Midland Symphony Orchestra

Take Two & Mahler 5

Apr. 21, 2018 7:30 PM

Take Two & Mahler 5
Poulenc Concerto for Two Pianos and Orchestra ~ 20 minutes    Listen
Christina & Michelle Naughton, piano duo
Mahler Symphony No. 5 ~ 68 minutes    Listen    Listen

Ticket Prices (not including processing fees):
Adult $43.00 / $34.00
Student $15.00

Performance Date:
Saturday, April 21, 2018 – 7:30 pm

WHAT’S INTERESTING ABOUT THIS CONCERT:
• Internationally-acclaimed piano twins Christina and Michelle Naughton join the MSO to perform French composer Poulenc’s Double Piano Concerto.

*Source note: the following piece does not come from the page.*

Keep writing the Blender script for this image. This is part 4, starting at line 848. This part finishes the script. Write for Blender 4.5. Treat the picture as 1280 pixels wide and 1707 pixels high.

• The concerto was commissioned by and dedicated to Princess Edmond de Polignac, an American-born heir to the Singer sewing machine fortune. She was a philanthropist with a musical salon where her protégés included Debussy, Ravel, and Poulenc. Singer had two unconsummated marriages and openly enjoyed many high-profile relationships with women.

• Poulenc is often called “half monk, half thug,” or better translated as “the monk and degenerate,” referring to his split personalities. He portrayed a sophisticated eccentric, yet had a lewd and inappropriate sense of humor. It also refers to his struggle reconciling his open homosexuality and his commitment to the Roman Catholic Church. His music also displays two very different sides; sometimes deeply profound and moving, sometimes witty and irreverent.

• Twin telepathy is a thing. When the Naughton twins perform, they never look at each other, yet move in tandem, mirroring each other’s every gesture, like one person with two hands is playing.

• The orchestra takes on the classical equivalent to climbing Mount Everest, Mahler’s monumental Fifth Symphony.

• Mahler composed the symphony after meeting and proposing to his wife, Alma, daughter of a famous landscape painter. The symphony’s trajectory from the mourning funeral march to the loving fourth movement of triumph reflects this happy development in the composer’s life.

• The symphony’s third and final part are Mahler’s “greatest hit” and have been most famously performed as a stand-alone piece by Leonard Bernstein at Robert Kennedy’s funeral. The slow movement silences everyone in the orchestra except for the strings and harp, which was a musical love letter to Alma.